* RECORDS FOR THIS EXERCISE
** BEGIN **
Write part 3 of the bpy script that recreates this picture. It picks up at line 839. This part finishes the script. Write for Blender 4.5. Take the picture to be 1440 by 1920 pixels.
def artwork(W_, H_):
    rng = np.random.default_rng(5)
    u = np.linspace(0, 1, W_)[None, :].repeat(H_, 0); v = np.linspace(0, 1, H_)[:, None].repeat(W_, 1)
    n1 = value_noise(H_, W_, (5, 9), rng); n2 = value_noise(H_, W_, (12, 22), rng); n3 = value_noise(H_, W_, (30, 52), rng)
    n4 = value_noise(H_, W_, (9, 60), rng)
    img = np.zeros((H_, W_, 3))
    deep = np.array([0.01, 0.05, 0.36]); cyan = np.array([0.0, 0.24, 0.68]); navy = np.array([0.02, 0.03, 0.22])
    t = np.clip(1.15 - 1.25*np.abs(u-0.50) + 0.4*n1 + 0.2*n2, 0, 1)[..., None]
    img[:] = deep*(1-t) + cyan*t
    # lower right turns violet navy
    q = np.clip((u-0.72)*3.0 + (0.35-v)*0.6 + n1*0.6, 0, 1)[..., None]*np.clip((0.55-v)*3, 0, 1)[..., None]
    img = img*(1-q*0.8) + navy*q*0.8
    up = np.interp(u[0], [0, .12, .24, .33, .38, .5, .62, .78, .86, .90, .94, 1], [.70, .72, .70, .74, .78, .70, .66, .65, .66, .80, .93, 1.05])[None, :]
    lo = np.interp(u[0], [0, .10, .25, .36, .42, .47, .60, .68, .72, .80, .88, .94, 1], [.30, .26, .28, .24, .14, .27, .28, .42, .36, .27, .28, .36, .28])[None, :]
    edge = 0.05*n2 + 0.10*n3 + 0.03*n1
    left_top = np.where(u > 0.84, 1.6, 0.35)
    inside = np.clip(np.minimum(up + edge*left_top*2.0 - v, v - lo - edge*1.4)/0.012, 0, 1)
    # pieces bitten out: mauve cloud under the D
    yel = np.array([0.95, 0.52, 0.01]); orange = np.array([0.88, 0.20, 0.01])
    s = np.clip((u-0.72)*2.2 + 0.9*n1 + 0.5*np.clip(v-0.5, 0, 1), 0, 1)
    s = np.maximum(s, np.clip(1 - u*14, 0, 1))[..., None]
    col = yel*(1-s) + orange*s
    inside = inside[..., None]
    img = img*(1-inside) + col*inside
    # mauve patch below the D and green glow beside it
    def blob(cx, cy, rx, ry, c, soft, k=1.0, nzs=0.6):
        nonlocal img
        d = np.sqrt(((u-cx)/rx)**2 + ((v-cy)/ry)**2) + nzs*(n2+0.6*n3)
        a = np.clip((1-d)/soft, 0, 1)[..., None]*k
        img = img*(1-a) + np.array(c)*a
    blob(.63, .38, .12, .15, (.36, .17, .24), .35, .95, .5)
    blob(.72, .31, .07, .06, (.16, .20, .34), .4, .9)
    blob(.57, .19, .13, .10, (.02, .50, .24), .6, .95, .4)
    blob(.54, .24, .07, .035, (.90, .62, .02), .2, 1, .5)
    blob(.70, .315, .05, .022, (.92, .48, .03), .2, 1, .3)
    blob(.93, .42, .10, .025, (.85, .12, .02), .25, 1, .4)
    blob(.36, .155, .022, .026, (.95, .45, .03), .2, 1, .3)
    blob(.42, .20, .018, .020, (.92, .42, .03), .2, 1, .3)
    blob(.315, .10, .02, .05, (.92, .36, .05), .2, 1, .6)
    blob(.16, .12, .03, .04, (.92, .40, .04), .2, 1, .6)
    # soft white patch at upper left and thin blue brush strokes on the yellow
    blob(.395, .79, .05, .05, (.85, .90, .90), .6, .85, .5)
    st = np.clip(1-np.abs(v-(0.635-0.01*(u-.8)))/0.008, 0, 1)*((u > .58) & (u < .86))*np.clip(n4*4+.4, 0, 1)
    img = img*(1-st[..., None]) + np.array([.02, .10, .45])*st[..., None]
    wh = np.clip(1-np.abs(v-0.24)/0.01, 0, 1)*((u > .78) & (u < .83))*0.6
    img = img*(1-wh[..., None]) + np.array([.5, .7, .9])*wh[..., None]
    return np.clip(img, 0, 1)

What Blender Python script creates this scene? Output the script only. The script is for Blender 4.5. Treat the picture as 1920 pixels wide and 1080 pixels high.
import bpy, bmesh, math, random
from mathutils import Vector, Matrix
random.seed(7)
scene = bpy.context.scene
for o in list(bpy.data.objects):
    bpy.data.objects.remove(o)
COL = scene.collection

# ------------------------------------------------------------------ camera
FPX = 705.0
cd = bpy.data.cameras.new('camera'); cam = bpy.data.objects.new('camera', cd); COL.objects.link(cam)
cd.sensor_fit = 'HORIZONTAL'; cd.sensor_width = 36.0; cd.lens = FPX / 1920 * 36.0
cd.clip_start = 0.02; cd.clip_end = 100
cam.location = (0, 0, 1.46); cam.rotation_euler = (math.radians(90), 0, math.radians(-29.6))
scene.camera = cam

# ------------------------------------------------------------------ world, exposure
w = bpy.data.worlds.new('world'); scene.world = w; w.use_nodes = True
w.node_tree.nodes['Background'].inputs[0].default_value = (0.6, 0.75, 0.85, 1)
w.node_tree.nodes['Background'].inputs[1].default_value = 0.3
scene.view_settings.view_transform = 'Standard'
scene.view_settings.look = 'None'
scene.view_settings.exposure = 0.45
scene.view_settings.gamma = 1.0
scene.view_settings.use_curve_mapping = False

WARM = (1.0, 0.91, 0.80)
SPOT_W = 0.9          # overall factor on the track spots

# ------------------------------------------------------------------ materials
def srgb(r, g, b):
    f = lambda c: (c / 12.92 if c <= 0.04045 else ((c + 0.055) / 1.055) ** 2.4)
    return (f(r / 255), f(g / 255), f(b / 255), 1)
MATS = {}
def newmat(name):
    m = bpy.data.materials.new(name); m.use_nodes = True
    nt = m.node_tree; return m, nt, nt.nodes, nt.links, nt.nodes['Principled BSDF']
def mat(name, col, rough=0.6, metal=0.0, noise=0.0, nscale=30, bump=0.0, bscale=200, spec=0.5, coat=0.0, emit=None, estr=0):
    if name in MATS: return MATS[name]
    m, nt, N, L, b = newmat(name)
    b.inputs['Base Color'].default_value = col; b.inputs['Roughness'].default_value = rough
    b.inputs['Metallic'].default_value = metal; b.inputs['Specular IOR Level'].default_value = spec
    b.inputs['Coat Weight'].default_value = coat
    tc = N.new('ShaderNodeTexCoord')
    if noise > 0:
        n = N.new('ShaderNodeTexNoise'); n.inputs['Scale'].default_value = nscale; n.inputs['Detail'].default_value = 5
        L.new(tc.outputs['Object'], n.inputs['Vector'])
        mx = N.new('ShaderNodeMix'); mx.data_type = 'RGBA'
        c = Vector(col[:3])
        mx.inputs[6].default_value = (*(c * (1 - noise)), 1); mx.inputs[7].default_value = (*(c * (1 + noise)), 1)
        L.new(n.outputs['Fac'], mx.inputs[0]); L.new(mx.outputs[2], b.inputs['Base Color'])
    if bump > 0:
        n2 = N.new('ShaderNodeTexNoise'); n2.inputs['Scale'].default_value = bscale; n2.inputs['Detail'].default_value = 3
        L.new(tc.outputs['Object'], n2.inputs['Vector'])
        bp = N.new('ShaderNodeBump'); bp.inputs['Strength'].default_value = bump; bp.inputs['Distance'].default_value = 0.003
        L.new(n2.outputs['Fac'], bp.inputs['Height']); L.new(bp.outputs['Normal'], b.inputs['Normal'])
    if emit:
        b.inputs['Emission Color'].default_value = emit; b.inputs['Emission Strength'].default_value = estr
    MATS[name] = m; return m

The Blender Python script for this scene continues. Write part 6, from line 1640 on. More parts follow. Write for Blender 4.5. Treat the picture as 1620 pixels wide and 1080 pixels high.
** END **
* PROBLEM STATEMENT
Say how many lines in the records contain the string "Treat", and say nothing else.

* THE REPLY
2